§ **INPUT RECORDS**:
════════════════════

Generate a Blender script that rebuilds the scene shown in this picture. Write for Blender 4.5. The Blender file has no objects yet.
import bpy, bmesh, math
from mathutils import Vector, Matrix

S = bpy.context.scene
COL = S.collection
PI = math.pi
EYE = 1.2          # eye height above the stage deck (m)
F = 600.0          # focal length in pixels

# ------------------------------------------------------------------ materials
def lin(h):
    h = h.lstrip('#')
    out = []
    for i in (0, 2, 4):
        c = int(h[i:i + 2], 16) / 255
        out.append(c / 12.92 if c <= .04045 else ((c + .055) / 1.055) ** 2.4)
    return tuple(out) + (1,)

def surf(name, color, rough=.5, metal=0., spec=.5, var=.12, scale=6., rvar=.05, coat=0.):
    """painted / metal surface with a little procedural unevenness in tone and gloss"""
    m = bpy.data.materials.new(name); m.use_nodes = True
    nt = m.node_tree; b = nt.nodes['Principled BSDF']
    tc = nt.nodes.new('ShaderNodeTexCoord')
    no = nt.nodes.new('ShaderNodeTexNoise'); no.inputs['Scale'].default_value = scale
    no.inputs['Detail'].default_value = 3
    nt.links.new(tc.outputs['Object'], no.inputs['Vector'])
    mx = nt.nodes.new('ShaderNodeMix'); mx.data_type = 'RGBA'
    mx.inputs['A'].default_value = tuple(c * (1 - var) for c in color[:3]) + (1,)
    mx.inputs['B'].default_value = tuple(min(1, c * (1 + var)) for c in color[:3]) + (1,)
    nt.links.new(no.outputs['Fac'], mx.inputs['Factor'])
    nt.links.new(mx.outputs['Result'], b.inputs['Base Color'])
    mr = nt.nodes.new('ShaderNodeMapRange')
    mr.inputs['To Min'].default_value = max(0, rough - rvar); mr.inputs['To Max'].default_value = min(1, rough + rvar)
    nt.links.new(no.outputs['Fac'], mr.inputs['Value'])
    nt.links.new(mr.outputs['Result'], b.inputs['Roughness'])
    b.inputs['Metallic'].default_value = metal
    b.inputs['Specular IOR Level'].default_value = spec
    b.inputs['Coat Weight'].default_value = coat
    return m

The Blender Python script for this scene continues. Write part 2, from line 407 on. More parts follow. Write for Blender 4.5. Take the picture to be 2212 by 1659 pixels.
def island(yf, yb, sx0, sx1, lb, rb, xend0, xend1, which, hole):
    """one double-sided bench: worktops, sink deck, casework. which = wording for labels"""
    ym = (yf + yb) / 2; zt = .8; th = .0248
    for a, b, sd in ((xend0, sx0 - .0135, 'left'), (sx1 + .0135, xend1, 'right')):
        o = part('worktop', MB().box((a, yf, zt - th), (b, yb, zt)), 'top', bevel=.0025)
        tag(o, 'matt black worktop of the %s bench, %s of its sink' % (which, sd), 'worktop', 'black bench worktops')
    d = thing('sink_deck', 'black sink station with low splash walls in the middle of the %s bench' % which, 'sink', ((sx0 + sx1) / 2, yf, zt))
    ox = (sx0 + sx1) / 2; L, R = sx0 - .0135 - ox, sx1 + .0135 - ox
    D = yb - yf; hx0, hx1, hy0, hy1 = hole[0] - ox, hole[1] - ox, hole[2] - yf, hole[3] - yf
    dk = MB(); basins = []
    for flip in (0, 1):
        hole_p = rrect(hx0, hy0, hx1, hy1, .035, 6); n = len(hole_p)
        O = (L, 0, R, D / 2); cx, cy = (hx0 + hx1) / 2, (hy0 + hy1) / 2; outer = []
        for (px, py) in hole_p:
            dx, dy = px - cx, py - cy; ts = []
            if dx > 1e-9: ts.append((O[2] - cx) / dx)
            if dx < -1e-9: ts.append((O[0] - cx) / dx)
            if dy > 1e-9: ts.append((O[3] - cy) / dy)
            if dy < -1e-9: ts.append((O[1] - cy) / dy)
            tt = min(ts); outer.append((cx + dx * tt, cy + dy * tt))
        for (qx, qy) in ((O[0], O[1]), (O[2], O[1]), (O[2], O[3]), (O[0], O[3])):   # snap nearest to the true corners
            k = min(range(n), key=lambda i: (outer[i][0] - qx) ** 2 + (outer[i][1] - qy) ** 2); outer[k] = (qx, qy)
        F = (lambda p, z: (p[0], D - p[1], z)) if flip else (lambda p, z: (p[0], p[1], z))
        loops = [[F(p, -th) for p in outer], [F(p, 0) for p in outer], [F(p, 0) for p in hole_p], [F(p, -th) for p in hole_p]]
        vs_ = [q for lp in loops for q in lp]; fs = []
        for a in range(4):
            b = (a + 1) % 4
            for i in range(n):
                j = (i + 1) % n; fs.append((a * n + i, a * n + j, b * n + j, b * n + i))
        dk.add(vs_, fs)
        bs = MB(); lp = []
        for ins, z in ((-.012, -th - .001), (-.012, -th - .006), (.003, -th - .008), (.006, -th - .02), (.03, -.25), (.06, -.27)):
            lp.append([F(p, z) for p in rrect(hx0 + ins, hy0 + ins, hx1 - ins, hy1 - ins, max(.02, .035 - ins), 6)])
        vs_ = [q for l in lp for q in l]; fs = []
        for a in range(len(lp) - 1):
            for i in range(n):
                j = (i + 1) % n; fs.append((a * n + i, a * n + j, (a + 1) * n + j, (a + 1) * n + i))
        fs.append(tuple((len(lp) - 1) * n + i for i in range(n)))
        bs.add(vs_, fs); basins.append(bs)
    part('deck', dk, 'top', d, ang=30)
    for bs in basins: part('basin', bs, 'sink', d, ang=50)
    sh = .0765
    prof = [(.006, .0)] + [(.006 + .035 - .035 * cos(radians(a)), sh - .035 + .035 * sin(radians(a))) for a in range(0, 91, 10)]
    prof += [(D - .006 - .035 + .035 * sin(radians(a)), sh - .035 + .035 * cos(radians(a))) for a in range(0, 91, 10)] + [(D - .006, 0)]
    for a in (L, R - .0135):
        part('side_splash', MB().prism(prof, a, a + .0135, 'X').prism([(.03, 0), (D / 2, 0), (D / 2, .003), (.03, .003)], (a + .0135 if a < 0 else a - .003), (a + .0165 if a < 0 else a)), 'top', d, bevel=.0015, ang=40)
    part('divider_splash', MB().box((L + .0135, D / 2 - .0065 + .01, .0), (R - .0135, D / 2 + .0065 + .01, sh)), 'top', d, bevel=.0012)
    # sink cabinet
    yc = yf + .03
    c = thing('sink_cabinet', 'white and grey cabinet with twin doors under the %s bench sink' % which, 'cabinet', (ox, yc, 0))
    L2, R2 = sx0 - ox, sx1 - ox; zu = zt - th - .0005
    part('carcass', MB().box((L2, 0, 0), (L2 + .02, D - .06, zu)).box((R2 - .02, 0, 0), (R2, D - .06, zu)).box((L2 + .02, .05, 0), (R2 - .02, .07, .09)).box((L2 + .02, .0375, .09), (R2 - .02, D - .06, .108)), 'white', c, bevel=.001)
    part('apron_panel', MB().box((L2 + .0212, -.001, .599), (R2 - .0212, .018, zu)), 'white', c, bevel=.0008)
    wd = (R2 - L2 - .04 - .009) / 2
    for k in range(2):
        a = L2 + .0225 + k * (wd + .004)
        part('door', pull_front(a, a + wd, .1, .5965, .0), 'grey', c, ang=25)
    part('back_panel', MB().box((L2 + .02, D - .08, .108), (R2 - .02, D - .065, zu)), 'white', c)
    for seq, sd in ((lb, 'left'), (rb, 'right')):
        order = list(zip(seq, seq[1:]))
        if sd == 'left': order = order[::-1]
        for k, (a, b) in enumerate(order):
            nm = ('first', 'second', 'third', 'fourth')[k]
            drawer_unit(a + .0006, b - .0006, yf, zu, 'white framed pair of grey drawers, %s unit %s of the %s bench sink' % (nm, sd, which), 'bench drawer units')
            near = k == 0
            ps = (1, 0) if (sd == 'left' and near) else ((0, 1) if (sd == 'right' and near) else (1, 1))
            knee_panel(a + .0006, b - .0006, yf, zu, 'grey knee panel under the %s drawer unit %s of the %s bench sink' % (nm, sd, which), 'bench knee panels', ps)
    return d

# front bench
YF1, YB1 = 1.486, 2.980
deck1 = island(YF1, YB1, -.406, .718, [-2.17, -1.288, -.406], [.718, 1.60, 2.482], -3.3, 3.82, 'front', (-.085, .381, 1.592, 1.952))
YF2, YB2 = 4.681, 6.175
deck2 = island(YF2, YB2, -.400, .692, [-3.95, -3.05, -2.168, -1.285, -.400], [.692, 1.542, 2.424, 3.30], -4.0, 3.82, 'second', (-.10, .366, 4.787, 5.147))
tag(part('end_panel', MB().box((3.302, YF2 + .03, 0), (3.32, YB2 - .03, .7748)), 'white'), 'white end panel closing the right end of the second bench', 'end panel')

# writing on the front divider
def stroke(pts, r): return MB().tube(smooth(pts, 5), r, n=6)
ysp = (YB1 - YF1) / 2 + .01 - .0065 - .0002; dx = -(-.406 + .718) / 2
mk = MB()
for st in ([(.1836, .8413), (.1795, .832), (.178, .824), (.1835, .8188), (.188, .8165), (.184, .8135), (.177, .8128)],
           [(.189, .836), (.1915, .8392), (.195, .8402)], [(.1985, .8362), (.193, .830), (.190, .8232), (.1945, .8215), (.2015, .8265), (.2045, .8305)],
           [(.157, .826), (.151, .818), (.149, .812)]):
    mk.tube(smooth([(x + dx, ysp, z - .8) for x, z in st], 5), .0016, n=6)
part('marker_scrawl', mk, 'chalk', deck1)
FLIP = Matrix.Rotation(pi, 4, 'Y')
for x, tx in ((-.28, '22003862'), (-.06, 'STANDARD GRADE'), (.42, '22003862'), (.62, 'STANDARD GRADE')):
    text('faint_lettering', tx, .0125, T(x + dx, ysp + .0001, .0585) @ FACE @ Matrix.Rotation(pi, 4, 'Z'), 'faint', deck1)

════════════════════

§ **CHALLENGE**:
Look for lines containing the string "scene" and copy them all.

§ **RESULT**:
Generate a Blender script that rebuilds the scene shown in this picture. Write for Blender 4.5. The Blender file has no objects yet.
S = bpy.context.scene
The Blender Python script for this scene continues. Write part 2, from line 407 on. More parts follow. Write for Blender 4.5. Take the picture to be 2212 by 1659 pixels.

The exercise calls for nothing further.